日本製紙は8日、勿来工場(勿来町窪田)の情報用紙を関西地方に運ぶに当たり、大王製紙と連携して、船舶を活用した海上共同輸送を始めたと発表した。従来は勿来工場から長距離トラックを用いていたが、製品の輸送手段をトラックから貨物列車や船舶に切り替える「モーダルシフト」の導入によって、環境負荷の低減とともに、トラック運転手の残業規制強化で、人手不足や配達遅延が予想される物流の「2024年問題」に対応していく。
この取り組みは、日本製紙や大王製紙など6社で構成する「紙・パルプ協業モーダルシフト化促進協議会」で実施し、2日から開始した。背景には、大王製紙が愛媛県と千葉県で船舶を利用して、首都圏や東北地方にティッシュペーパーや紙おむつを供給している中で、帰り荷が課題となっていた点が挙げられる。

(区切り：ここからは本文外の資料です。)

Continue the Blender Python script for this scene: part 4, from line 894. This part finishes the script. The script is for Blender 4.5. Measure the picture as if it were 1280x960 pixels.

このため途中で、大阪府の港への立ち寄りを組み込むことで、日本製紙の情報用紙を届けられるようになった。製紙業界で同業社間が定期的に、帰りに別の貨物を積み込む「ラウンド輸送」を行うのは初めて。
船舶は、貨物をトレーラーの荷台やトラックごと運ぶ「RORO(ローロー)船」が使われる。試算によると、日本製紙の輸送部分で、トラックドライバーの運転時間は約78・8%(年間約622時間)、二酸化炭素の排出量は約46・7%(年間約59・5トン)削減できるという。
国土交通省東北運輸局は8日、物流の効率化に資するとして、同協議会の事業費の一部を補助すると公表した。